Os mutirões são realizados aos sábados e domingos. Há rodízios entre os “núcleos” para que as pessoas possam descansar. Um dos problemas que surgiu foi o relaxamento das regras do mutirão, que pode atrasar o encerramento da obra, previsto para o fim do ano. O que é mais previsto nestas obras para os movimentos sociais são os atrasos e a burocracia estatal. E talvez a maior imprevisto da obra teria sido o abandono da pequena empreiteira em setembro de 2009, que trouxe algumas mudanças. Vendo que a construção das casas estava parada há mais de trinta dias, cometeram uma “loucura”. Como a obra não podia parar “tiveram que tocar o barco” e se perguntaram por que não nós, que temos experiência em carpintaria, encanamento, etc? Por que não chamar para o nosso lado alguns dos antigos funcionários da empreiteira? Num momento onde não só os movimentos populares estão fragmentados e suas lutas pulverizadas, nós universitários – intelectuais médios (Gramsci) – da ITCP – Unicamp e do coletivo Usina estamos inovando ao quebrar a fragmentação e a pulverização que sofrem aqueles que tentam ajudar na emancipação dos trabalhadores.
No dia 27/10/2009, surgiu aquela que viria a ganhar o sugestivo nome de Cooperativa Treme-treme. No início eram 6, hoje são cerca de 20 que tocam a obra nos dias de semana e descansam no fim de semana, quando ocorre o mutirão. “Descobriram” que podem se remunerar melhor que o antigo empreiteiro, que hoje tem melhores condições de alimentação, que podem cobrir gastos de transporte. A cooperativa tem faixas de retiradas em função do tipo de trabalho e da quantidade de trabalho.

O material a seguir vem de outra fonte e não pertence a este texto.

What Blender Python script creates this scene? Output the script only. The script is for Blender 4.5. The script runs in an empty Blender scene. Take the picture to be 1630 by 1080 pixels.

Alguns poderão achar que se trata de uma proposta de “desenvolvimento local”, outros podem achar que estão esboçando estratégias de desenvolvimento para além do capital. De qualquer forma, as trabalhadores e trabalhadores da Comuna estão desafiando o Estado e os movimentos sociais ao colocar em questão a vida coletiva, a geração de trabalho e renda no espaço de moradia tal como fazem os uruguaios, a potencialidade de criar uma nova geração de documentaristas (Glaber Rocha está vivo!), dentre inúmeras questões levantadas pelo projeto.
Evidentemente que num mar de grandes corporações financeirizadas, rodeados por condomínios fechados em Jandira e por outros trabalhadores precarizados comendo o pão que o diabo amassou, a Comuna Dom Hélder Câmara não passa de uma embrião socialista em escala nanométrica. Mesmo assim, ao contrário do que pensam algumas vertentes da Igreja: “lá no céu seremos todos iguais”, estão literalmente construindo casas e um projeto de vida coletiva, algo que foi interrompido a 46 anos atrás.